== GIVEN INSTRUCTION ==
Go from the first line to the line with "F = 2440.0;" and return those lines verbatim, ends included.

== DATA PROVIDED ==

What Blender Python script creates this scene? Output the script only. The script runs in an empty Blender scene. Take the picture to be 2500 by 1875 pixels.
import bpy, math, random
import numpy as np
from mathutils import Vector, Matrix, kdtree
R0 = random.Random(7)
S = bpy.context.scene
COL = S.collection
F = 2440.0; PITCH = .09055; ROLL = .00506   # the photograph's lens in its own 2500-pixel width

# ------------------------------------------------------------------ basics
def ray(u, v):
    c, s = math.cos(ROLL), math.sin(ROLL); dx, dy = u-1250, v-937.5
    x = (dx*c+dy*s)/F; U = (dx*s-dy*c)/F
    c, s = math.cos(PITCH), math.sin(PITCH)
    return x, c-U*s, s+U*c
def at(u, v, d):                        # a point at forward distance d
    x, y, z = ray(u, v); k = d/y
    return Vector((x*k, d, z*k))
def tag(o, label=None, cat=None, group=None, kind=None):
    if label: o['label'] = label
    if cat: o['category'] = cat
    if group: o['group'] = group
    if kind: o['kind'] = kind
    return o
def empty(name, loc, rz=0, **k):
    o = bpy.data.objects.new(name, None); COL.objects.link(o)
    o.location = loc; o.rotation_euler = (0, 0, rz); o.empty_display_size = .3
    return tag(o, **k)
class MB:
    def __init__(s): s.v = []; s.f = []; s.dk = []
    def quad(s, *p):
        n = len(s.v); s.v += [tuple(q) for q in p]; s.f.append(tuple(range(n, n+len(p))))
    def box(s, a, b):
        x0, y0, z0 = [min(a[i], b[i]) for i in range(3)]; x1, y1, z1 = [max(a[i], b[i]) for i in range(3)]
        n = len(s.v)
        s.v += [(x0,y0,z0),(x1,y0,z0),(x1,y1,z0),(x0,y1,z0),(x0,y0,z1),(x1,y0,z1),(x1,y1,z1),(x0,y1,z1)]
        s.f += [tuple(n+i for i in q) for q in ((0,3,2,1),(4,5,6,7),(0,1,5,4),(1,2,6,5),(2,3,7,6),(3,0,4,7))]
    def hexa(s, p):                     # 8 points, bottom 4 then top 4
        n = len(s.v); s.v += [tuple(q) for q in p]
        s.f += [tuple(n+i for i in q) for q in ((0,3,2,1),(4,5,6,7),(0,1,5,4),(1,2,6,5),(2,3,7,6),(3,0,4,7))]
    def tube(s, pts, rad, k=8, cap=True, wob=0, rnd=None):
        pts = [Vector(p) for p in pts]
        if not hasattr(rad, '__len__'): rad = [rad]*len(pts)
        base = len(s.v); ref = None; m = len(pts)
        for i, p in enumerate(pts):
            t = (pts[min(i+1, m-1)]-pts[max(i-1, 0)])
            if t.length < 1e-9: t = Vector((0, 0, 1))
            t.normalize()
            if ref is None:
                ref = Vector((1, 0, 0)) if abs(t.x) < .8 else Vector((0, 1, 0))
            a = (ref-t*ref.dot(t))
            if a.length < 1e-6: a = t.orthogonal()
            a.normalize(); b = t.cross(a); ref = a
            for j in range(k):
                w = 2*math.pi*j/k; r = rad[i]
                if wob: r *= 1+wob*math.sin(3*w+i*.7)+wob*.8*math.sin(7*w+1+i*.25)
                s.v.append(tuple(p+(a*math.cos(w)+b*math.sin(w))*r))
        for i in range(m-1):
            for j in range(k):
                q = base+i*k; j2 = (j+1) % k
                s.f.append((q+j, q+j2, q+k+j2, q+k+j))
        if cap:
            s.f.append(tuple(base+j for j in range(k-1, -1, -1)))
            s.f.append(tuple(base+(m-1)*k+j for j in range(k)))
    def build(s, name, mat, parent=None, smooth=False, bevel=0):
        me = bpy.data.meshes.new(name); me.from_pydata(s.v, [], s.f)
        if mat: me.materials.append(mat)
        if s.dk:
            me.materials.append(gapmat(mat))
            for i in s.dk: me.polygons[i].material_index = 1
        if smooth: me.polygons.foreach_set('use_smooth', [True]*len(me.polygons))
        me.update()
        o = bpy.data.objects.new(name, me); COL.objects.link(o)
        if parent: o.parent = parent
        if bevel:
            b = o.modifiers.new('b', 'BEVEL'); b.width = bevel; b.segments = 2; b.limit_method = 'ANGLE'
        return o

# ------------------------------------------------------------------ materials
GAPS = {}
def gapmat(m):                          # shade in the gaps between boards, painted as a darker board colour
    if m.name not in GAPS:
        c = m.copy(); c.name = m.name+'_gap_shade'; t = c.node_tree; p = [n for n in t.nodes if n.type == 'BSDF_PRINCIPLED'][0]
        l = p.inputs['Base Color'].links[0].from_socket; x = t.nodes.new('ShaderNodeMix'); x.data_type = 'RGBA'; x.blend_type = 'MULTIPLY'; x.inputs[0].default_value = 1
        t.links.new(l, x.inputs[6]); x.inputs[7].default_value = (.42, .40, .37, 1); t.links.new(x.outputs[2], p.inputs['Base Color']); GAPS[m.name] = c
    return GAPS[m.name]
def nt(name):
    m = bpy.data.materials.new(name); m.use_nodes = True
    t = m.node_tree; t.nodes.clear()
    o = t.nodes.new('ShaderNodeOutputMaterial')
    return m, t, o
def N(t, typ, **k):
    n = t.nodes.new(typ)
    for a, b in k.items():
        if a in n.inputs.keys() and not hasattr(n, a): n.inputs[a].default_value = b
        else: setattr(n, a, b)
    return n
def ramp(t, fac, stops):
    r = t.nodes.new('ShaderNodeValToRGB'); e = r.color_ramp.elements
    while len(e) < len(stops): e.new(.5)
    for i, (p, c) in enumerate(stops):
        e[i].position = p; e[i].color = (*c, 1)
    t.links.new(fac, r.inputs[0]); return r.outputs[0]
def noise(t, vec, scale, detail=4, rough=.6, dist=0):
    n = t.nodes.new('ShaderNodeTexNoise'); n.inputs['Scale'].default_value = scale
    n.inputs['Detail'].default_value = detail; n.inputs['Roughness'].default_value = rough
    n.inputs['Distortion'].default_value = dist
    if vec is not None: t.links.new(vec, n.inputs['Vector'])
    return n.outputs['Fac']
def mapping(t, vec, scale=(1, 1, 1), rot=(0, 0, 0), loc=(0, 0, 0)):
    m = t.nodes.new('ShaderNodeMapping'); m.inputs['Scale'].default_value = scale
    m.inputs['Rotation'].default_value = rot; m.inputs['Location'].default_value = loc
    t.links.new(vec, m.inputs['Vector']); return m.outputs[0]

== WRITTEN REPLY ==
What Blender Python script creates this scene? Output the script only. The script runs in an empty Blender scene. Take the picture to be 2500 by 1875 pixels.
import bpy, math, random
import numpy as np
from mathutils import Vector, Matrix, kdtree
R0 = random.Random(7)
S = bpy.context.scene
COL = S.collection
F = 2440.0; PITCH = .09055; ROLL = .00506   # the photograph's lens in its own 2500-pixel width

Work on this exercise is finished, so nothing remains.